Художественные выставки 1879 года | страница 4
Скульптура гораздо многочисленнее всего этого, но, признаться, она мало кого из посетителей утешает. Что-то про нее никто не говорит. Да и в самом деле, чем тут много интересоваться? Портреты, портреты и портреты, да еще по большей части не с натуры, а с фотографий! Дело расхожее, дело крайней необходимости для заказчиков, дай бог, чтобы было тут хоть немного сходства — ну, вот и дело с концом, ни о чем другом и не спрашивайте. Но когда мне, кроме изображений разных „скончавшихся“, все, конечно, личностей достопочтенных и очень интересных, — со всеми их звездами, аксельбантами, кружевами, лентами и гирляндами, — для их родных и знакомых, когда мне еще поднесут проект фонтана — „Похищение Европы Юпитером“ профессора фон Бока, тогда я говорю, что это ничуть не талантливая, а просто несносная дребедень; что это не что иное, как второе издание прошлогоднего (кажется) „Последнего дня Помпеи“ того же автора и „Минервы“ на верху купола С.-Петербургской Академии (которую пришлось, к несчастью, всем рассматривать в Париже на всемирной выставке); говорю еще, что не могу в себя прийти от изумления от таких профессоров; наконец, объявляю, что все это почти столько же негодно и непозволительно, как группы из киверов, барабанов, труб, ружей и значков, пополам с разложенною на полу зеленью, все вместе заказанное Преображенским полком и отлитое из серебра академиком Чижовым.

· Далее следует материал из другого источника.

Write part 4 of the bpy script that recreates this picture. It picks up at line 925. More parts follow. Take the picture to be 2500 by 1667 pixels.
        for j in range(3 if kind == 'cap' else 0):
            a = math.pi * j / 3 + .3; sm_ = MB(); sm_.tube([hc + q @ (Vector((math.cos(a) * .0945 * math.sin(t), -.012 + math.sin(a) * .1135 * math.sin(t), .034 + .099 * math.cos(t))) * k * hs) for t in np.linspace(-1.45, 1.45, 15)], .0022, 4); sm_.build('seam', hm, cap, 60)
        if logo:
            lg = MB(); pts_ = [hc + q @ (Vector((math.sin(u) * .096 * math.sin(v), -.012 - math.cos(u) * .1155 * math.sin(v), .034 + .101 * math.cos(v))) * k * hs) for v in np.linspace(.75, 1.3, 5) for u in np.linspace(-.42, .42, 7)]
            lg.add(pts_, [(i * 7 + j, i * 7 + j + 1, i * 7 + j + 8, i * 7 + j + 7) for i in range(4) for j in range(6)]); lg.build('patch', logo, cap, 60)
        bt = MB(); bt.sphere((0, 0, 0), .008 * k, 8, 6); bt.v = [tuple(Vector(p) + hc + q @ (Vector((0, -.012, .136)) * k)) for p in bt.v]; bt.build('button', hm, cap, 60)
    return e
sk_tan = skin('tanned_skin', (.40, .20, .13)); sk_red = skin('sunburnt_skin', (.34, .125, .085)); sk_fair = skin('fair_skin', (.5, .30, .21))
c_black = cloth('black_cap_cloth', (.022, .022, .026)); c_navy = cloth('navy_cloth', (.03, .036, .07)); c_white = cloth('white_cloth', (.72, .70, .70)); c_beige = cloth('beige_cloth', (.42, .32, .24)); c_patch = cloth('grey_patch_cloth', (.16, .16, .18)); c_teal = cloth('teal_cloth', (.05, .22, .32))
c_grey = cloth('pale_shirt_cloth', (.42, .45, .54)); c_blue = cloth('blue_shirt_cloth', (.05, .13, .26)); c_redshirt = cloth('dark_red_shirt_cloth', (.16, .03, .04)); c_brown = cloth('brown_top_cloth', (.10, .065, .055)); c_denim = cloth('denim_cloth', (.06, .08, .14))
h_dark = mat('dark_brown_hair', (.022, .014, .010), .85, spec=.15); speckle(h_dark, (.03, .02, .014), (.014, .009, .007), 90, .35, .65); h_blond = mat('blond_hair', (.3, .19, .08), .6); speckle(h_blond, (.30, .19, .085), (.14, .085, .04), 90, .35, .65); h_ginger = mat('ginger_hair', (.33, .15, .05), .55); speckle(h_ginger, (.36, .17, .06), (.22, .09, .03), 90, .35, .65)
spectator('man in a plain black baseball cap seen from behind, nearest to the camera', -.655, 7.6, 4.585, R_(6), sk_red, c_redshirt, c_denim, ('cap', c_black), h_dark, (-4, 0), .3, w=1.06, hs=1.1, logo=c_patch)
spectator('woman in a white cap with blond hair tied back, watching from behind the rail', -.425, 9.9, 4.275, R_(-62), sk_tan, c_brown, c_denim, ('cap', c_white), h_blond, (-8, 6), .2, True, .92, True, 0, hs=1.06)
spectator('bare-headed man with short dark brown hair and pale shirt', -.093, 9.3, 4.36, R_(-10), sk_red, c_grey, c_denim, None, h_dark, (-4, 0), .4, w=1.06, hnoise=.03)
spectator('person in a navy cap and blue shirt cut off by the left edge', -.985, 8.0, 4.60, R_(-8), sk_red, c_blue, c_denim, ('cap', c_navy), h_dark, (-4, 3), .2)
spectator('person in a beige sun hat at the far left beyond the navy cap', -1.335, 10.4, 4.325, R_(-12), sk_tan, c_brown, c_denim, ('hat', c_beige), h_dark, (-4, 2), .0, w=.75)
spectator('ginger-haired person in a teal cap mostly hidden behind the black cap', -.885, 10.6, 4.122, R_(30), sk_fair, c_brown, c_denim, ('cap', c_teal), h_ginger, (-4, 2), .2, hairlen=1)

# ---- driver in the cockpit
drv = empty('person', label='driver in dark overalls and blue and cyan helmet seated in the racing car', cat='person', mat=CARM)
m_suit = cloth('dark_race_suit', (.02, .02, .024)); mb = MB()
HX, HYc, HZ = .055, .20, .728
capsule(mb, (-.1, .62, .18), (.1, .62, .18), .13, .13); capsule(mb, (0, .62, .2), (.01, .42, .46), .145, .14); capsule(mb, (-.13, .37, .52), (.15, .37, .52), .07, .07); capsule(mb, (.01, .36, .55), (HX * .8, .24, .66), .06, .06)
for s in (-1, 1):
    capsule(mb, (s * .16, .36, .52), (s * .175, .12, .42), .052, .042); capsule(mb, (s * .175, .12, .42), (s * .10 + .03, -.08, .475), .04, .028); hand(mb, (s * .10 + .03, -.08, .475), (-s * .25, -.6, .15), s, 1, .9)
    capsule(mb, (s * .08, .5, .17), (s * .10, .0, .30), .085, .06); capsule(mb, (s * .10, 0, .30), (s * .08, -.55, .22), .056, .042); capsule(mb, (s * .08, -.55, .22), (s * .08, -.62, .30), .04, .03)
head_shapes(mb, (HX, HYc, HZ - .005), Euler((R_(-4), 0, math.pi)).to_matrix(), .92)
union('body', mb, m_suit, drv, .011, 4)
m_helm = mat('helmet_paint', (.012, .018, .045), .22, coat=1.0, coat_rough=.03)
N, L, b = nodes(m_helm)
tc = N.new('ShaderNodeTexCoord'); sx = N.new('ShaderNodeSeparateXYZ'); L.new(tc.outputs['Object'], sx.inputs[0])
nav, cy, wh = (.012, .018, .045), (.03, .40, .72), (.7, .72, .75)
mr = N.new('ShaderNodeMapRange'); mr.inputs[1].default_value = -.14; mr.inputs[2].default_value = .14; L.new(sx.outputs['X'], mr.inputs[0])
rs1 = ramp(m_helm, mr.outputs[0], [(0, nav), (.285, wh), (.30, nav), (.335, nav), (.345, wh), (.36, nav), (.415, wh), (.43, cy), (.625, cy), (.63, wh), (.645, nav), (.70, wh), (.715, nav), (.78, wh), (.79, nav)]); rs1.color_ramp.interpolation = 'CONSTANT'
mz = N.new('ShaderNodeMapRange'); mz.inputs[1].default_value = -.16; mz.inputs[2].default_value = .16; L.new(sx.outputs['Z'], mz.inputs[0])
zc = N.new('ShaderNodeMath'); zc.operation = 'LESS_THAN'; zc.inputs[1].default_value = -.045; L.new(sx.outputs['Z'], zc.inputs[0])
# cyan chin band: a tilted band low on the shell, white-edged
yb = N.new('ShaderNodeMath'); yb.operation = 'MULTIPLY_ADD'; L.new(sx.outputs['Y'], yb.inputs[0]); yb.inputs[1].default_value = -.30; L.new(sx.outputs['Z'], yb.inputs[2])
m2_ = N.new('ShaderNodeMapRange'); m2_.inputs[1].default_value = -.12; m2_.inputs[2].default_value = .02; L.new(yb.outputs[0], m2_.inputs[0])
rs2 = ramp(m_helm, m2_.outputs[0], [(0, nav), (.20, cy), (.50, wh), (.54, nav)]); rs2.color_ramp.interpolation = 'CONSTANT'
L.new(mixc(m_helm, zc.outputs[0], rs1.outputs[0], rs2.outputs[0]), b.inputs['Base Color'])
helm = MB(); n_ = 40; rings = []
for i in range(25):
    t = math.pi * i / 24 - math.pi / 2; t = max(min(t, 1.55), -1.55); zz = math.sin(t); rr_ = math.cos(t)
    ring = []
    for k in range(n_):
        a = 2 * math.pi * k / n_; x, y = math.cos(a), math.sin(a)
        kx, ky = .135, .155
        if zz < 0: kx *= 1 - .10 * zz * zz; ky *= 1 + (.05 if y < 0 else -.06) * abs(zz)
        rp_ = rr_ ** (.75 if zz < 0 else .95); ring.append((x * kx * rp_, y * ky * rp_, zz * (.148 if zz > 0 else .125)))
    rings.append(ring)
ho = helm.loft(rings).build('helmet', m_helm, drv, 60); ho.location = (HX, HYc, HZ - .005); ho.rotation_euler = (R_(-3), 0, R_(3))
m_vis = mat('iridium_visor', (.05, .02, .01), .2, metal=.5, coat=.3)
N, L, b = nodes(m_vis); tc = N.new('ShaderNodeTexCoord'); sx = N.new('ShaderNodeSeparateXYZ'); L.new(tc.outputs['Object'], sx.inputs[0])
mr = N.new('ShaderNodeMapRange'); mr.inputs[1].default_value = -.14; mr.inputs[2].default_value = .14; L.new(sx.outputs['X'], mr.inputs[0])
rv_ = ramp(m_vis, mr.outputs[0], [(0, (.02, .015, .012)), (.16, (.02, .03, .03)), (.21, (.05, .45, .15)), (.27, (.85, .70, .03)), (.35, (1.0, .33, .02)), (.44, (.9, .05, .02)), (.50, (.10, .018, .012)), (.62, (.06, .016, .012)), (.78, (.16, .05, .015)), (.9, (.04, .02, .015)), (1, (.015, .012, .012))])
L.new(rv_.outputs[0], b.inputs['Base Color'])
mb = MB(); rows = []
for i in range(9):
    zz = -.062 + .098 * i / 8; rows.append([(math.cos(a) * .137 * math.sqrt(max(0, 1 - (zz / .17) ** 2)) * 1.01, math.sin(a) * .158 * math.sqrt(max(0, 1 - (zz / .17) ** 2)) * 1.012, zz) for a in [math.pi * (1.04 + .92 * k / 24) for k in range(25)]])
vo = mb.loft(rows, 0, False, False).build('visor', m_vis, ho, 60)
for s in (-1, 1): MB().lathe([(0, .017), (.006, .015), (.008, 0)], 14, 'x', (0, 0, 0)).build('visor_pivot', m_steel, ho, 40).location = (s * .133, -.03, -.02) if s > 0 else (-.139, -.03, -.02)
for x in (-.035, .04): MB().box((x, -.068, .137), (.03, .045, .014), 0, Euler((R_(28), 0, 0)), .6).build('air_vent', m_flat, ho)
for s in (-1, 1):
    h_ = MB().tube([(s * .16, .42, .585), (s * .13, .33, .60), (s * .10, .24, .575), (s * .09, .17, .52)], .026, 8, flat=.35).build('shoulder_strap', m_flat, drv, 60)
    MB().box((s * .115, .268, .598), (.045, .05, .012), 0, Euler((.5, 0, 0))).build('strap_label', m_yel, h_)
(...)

Но, может быть, это все так неважно и невзрачно, потому что это — старый здешний устой, и что-нибудь получше и посочнее отыщется у тех, кто только вот сию секунду, прямо с пыла, прямо с плиты — из самой Италии? Так вот же вам целый взвод произведений из мрамора и гипса, в рост и в пояс, г. Попова, только что выбывшего из Рима, и только что приехавшего на Васильевский остров: Он уже тотчас и профессор, значит у него уже есть налицо надлежащее соединение итальянского неба и по ту сторону невских достоинств? Но, признаюсь, не люблю я его „Фрину“, по имени гречанку, а родом просто модель по одному франку с неизящною грудью и животом, с манерными волосами на затылке, во вкусе жиденького леденца Кановы (этого Беллини скульптуры), с позой-кривлякой, с суховатыми ногами почти мальчика. Что это за гречанка, что это за верх совершенства человеческого тела, от кого будто бы обомлели и покривили душой афинские старые дураки, судьи? Нет, посмотрите еще раз на „Фрину“ Жерома, старую знакомку: там и красота телесная, там и стыд в дрожащих коленках, ищущих одна другую; там даже пальцы на ногах, и те говорят: нам стыдно, и стараются как-нибудь согнуться и спрятаться; там и руки поднялись к лицу и закрыли его. Вот это я называю: художественное произведение, вот это я называю: чувство и выражение, Вот это я называю: художник. А то здесь, этот лед, эта всеобщая гримаса целого тела, скопированная с безвкусной натурщицы — и это искусство? И это талант? И для этого стоило ездить за тридевять земель, под голубые небеса, и смотреть на солнце, и почитать себя счастливейшим смертным, и шесть лет млеть от Ватикана и макарон? Иные говорят: красиво! ах, как красиво! Ну нет, отвечаю я, красиво — да не очень. Нельзя же, наконец, чтобы ровно ничего не было после стольких годов хлопотанья и лепленья, стольких потраченных тысяч казенных рублей. Но, право, мне кажется, итальянская игра не стоила русских свеч.